_Your goal:_ Output each line exactly as it appears, skipping any embedded picture.

+++++

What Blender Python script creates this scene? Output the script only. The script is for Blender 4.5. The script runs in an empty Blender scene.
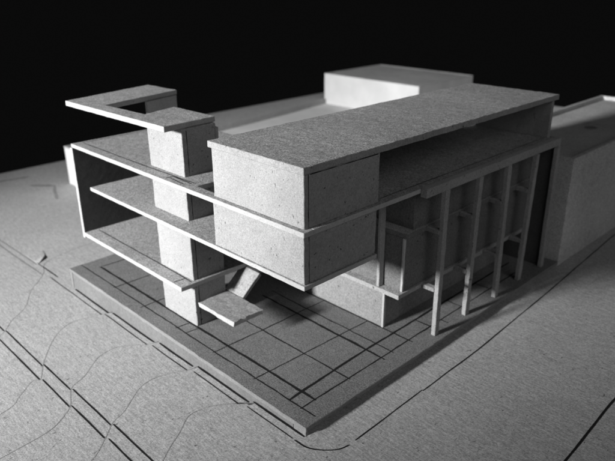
import bpy, bmesh, math, random
from mathutils import Vector, Matrix, noise

random.seed(7)
S = 0.01                      # everything below is written in centimetres, built in metres
C = bpy.context.scene.collection
scn = bpy.context.scene

# ------------------------------------------------------------------ camera
cam_d = bpy.data.cameras.new('camera')
cam = bpy.data.objects.new('camera', cam_d)
C.objects.link(cam)
cam_d.sensor_width = 36.0
cam_d.lens = 36.0 * 631.43 / 615.0
cam_d.clip_start = 0.01
cam_d.clip_end = 50.0
R = Matrix(((0.7011449, -0.26634636, 0.66140415),
            (0.71298805, 0.27051663, -0.64689164),
            (-0.00662359, 0.92513803, 0.37957313)))
M = R.to_4x4()
M.translation = Vector((14.02736, -13.54853, 16.22628)) * S
cam.matrix_world = M
cam_d.dof.use_dof = True
cam_d.dof.focus_distance = 0.235
cam_d.dof.aperture_fstop = 22.0
scn.camera = cam

# ------------------------------------------------------------------ world, lamps, exposure
w = bpy.data.worlds.new('World')
scn.world = w
w.use_nodes = True
w.node_tree.nodes['Background'].inputs['Color'].default_value = (1, 1, 1, 1)
w.node_tree.nodes['Background'].inputs['Strength'].default_value = 0.0032


def aim(o, pos, target):
    o.location = Vector(pos) * S
    o.rotation_euler = (Vector(target) - Vector(pos)).to_track_quat('-Z', 'Y').to_euler()


AZ, EL, DIST = math.radians(3.6), math.radians(17.5), 88.0
tgt = Vector((-13, 6, 2))
kd = bpy.data.lights.new('window_lamp', 'SPOT')
kd.energy = 114
kd.shadow_soft_size = 0.05
kd.spot_size = math.radians(44)
kd.spot_blend = 1.0
key = bpy.data.objects.new('window_lamp', kd)
C.objects.link(key)
kpos = tgt + DIST * Vector((-math.sin(AZ) * math.cos(EL), -math.cos(AZ) * math.cos(EL), math.sin(EL)))
aim(key, kpos, (-21, 29, 4))
fd = bpy.data.lights.new('fill_lamp', 'AREA')  # added fill light, lifts the right-hand faces in place of ambient light
fd.shape = 'DISK'
fd.size = 0.9
fd.energy = 2.8
fill = bpy.data.objects.new('fill_lamp', fd)
C.objects.link(fill)
aim(fill, (92, -34, 62), (0, 8, 2))

scn.view_settings.view_transform = 'Standard'
scn.view_settings.look = 'None'
scn.view_settings.exposure = 0
scn.view_settings.gamma = 1


# ------------------------------------------------------------------ materials
def card_mat(name, albedo, grain=0.25, speck=0.5, streak=0.0, bump=0.5, gscale=11.0, streak_axis=0, rough=0.95, big=0.12):
    m = bpy.data.materials.new(name)
    m.use_nodes = True
    nt = m.node_tree
    N, L = nt.nodes, nt.links
    bs = N['Principled BSDF']
    bs.inputs['Roughness'].default_value = rough
    bs.inputs['Specular IOR Level'].default_value = 0.15
    tc = N.new('ShaderNodeTexCoord')
    mp = N.new('ShaderNodeMapping')
    mp.inputs['Scale'].default_value = (100, 100, 100)
    L.new(tc.outputs['Object'], mp.inputs['Vector'])

    def nz(scale, detail=3, rg=0.6, vec=None):
        n = N.new('ShaderNodeTexNoise')
        n.inputs['Scale'].default_value = scale
        n.inputs['Detail'].default_value = detail
        n.inputs['Roughness'].default_value = rg
        L.new((vec or mp.outputs['Vector']), n.inputs['Vector'])
        return n.outputs['Fac']

    def ramp(src, a, b, lo, hi):
        r = N.new('ShaderNodeMapRange')
        r.inputs['From Min'].default_value = a
        r.inputs['From Max'].default_value = b
        r.inputs['To Min'].default_value = lo
        r.inputs['To Max'].default_value = hi
        L.new(src, r.inputs['Value'])
        return r.outputs['Result']

    def mth(op, a, b):
        k = N.new('ShaderNodeMath')
        k.operation = op
        for i, v in enumerate((a, b)):
            if isinstance(v, (int, float)):
                k.inputs[i].default_value = v
            else:
                L.new(v, k.inputs[i])
        return k.outputs[0]

    fine = nz(gscale, 4, 0.7)
    mid = nz(gscale * 0.28, 3, 0.6)
    large = nz(0.22, 3, 0.6)
    v = mth('MULTIPLY', ramp(fine, 0.37, 0.63, 1 - grain, 1 + grain), ramp(mid, 0.3, 0.7, 1 - grain * 0.35, 1 + grain * 0.35))
    v = mth('MULTIPLY', v, ramp(large, 0.3, 0.7, 1 - big, 1 + big))
    hgt = fine
    if streak:
        sm = N.new('ShaderNodeMapping')
        sc = [330.0, 330.0, 330.0]
        sc[streak_axis] = 85.0
        sm.inputs['Scale'].default_value = sc
        sm.inputs['Rotation'].default_value = (0, 0, 0.06)
        L.new(tc.outputs['Object'], sm.inputs['Vector'])
        st = nz(2.2, 4, 0.6, sm.outputs['Vector'])
        v = mth('MULTIPLY', v, ramp(st, 0.3, 0.7, 1 - streak, 1 + streak))
        hgt = mth('ADD', mth('MULTIPLY', fine, 0.6), mth('MULTIPLY', st, 1.1))
    if speck:
        # dark fibre flecks: short, sparse, at a few scales
        for sc_, th, rot in ((3.2, 0.745, (0.3, 0.2, 0.5)), (6.0, 0.74, (0.1, 0.5, 1.9))):
            fm = N.new('ShaderNodeMapping')
            fm.inputs['Scale'].default_value = (100 * 2.4, 100, 100 * 1.3)
            fm.inputs['Rotation'].default_value = rot
            L.new(tc.outputs['Object'], fm.inputs['Vector'])
            f = nz(sc_, 2, 0.5, fm.outputs['Vector'])
            v = mth('MULTIPLY', v, ramp(f, th - 0.05, th, 1.0, 1 - speck))
    v = mth('MULTIPLY', v, albedo * 0.48)
    cmb = N.new('ShaderNodeCombineColor')
    for i in range(3):
        L.new(v, cmb.inputs[i])
    L.new(cmb.outputs[0], bs.inputs['Base Color'])
    if bump:
        b = N.new('ShaderNodeBump')
        b.inputs['Strength'].default_value = bump
        b.inputs['Distance'].default_value = 0.00016
        L.new(hgt, b.inputs['Height'])
        L.new(b.outputs['Normal'], bs.inputs['Normal'])
    return m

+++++

_Task response:_
What Blender Python script creates this scene? Output the script only. The script is for Blender 4.5. The script runs in an empty Blender scene.
import bpy, bmesh, math, random
from mathutils import Vector, Matrix, noise

random.seed(7)
S = 0.01                      # everything below is written in centimetres, built in metres
C = bpy.context.scene.collection
scn = bpy.context.scene

# ------------------------------------------------------------------ camera
cam_d = bpy.data.cameras.new('camera')
cam = bpy.data.objects.new('camera', cam_d)
C.objects.link(cam)
cam_d.sensor_width = 36.0
cam_d.lens = 36.0 * 631.43 / 615.0
cam_d.clip_start = 0.01
cam_d.clip_end = 50.0
R = Matrix(((0.7011449, -0.26634636, 0.66140415),
            (0.71298805, 0.27051663, -0.64689164),
            (-0.00662359, 0.92513803, 0.37957313)))
M = R.to_4x4()
M.translation = Vector((14.02736, -13.54853, 16.22628)) * S
cam.matrix_world = M
cam_d.dof.use_dof = True
cam_d.dof.focus_distance = 0.235
cam_d.dof.aperture_fstop = 22.0
scn.camera = cam

# ------------------------------------------------------------------ world, lamps, exposure
w = bpy.data.worlds.new('World')
scn.world = w
w.use_nodes = True
w.node_tree.nodes['Background'].inputs['Color'].default_value = (1, 1, 1, 1)
w.node_tree.nodes['Background'].inputs['Strength'].default_value = 0.0032


def aim(o, pos, target):
    o.location = Vector(pos) * S
    o.rotation_euler = (Vector(target) - Vector(pos)).to_track_quat('-Z', 'Y').to_euler()


AZ, EL, DIST = math.radians(3.6), math.radians(17.5), 88.0
tgt = Vector((-13, 6, 2))
kd = bpy.data.lights.new('window_lamp', 'SPOT')
kd.energy = 114
kd.shadow_soft_size = 0.05
kd.spot_size = math.radians(44)
kd.spot_blend = 1.0
key = bpy.data.objects.new('window_lamp', kd)
C.objects.link(key)
kpos = tgt + DIST * Vector((-math.sin(AZ) * math.cos(EL), -math.cos(AZ) * math.cos(EL), math.sin(EL)))
aim(key, kpos, (-21, 29, 4))
fd = bpy.data.lights.new('fill_lamp', 'AREA')  # added fill light, lifts the right-hand faces in place of ambient light
fd.shape = 'DISK'
fd.size = 0.9
fd.energy = 2.8
fill = bpy.data.objects.new('fill_lamp', fd)
C.objects.link(fill)
aim(fill, (92, -34, 62), (0, 8, 2))

scn.view_settings.view_transform = 'Standard'
scn.view_settings.look = 'None'
scn.view_settings.exposure = 0
scn.view_settings.gamma = 1


# ------------------------------------------------------------------ materials
def card_mat(name, albedo, grain=0.25, speck=0.5, streak=0.0, bump=0.5, gscale=11.0, streak_axis=0, rough=0.95, big=0.12):
    m = bpy.data.materials.new(name)
    m.use_nodes = True
    nt = m.node_tree
    N, L = nt.nodes, nt.links
    bs = N['Principled BSDF']
    bs.inputs['Roughness'].default_value = rough
    bs.inputs['Specular IOR Level'].default_value = 0.15
    tc = N.new('ShaderNodeTexCoord')
    mp = N.new('ShaderNodeMapping')
    mp.inputs['Scale'].default_value = (100, 100, 100)
    L.new(tc.outputs['Object'], mp.inputs['Vector'])

    def nz(scale, detail=3, rg=0.6, vec=None):
        n = N.new('ShaderNodeTexNoise')
        n.inputs['Scale'].default_value = scale
        n.inputs['Detail'].default_value = detail
        n.inputs['Roughness'].default_value = rg
        L.new((vec or mp.outputs['Vector']), n.inputs['Vector'])
        return n.outputs['Fac']

    def ramp(src, a, b, lo, hi):
        r = N.new('ShaderNodeMapRange')
        r.inputs['From Min'].default_value = a
        r.inputs['From Max'].default_value = b
        r.inputs['To Min'].default_value = lo
        r.inputs['To Max'].default_value = hi
        L.new(src, r.inputs['Value'])
        return r.outputs['Result']

    def mth(op, a, b):
        k = N.new('ShaderNodeMath')
        k.operation = op
        for i, v in enumerate((a, b)):
            if isinstance(v, (int, float)):
                k.inputs[i].default_value = v
            else:
                L.new(v, k.inputs[i])
        return k.outputs[0]

    fine = nz(gscale, 4, 0.7)
    mid = nz(gscale * 0.28, 3, 0.6)
    large = nz(0.22, 3, 0.6)
    v = mth('MULTIPLY', ramp(fine, 0.37, 0.63, 1 - grain, 1 + grain), ramp(mid, 0.3, 0.7, 1 - grain * 0.35, 1 + grain * 0.35))
    v = mth('MULTIPLY', v, ramp(large, 0.3, 0.7, 1 - big, 1 + big))
    hgt = fine
    if streak:
        sm = N.new('ShaderNodeMapping')
        sc = [330.0, 330.0, 330.0]
        sc[streak_axis] = 85.0
        sm.inputs['Scale'].default_value = sc
        sm.inputs['Rotation'].default_value = (0, 0, 0.06)
        L.new(tc.outputs['Object'], sm.inputs['Vector'])
        st = nz(2.2, 4, 0.6, sm.outputs['Vector'])
        v = mth('MULTIPLY', v, ramp(st, 0.3, 0.7, 1 - streak, 1 + streak))
        hgt = mth('ADD', mth('MULTIPLY', fine, 0.6), mth('MULTIPLY', st, 1.1))
    if speck:
        # dark fibre flecks: short, sparse, at a few scales
        for sc_, th, rot in ((3.2, 0.745, (0.3, 0.2, 0.5)), (6.0, 0.74, (0.1, 0.5, 1.9))):
            fm = N.new('ShaderNodeMapping')
            fm.inputs['Scale'].default_value = (100 * 2.4, 100, 100 * 1.3)
            fm.inputs['Rotation'].default_value = rot
            L.new(tc.outputs['Object'], fm.inputs['Vector'])
            f = nz(sc_, 2, 0.5, fm.outputs['Vector'])
            v = mth('MULTIPLY', v, ramp(f, th - 0.05, th, 1.0, 1 - speck))
    v = mth('MULTIPLY', v, albedo * 0.48)
    cmb = N.new('ShaderNodeCombineColor')
    for i in range(3):
        L.new(v, cmb.inputs[i])
    L.new(cmb.outputs[0], bs.inputs['Base Color'])
    if bump:
        b = N.new('ShaderNodeBump')
        b.inputs['Strength'].default_value = bump
        b.inputs['Distance'].default_value = 0.00016
        L.new(hgt, b.inputs['Height'])
        L.new(b.outputs['Normal'], bs.inputs['Normal'])
    return m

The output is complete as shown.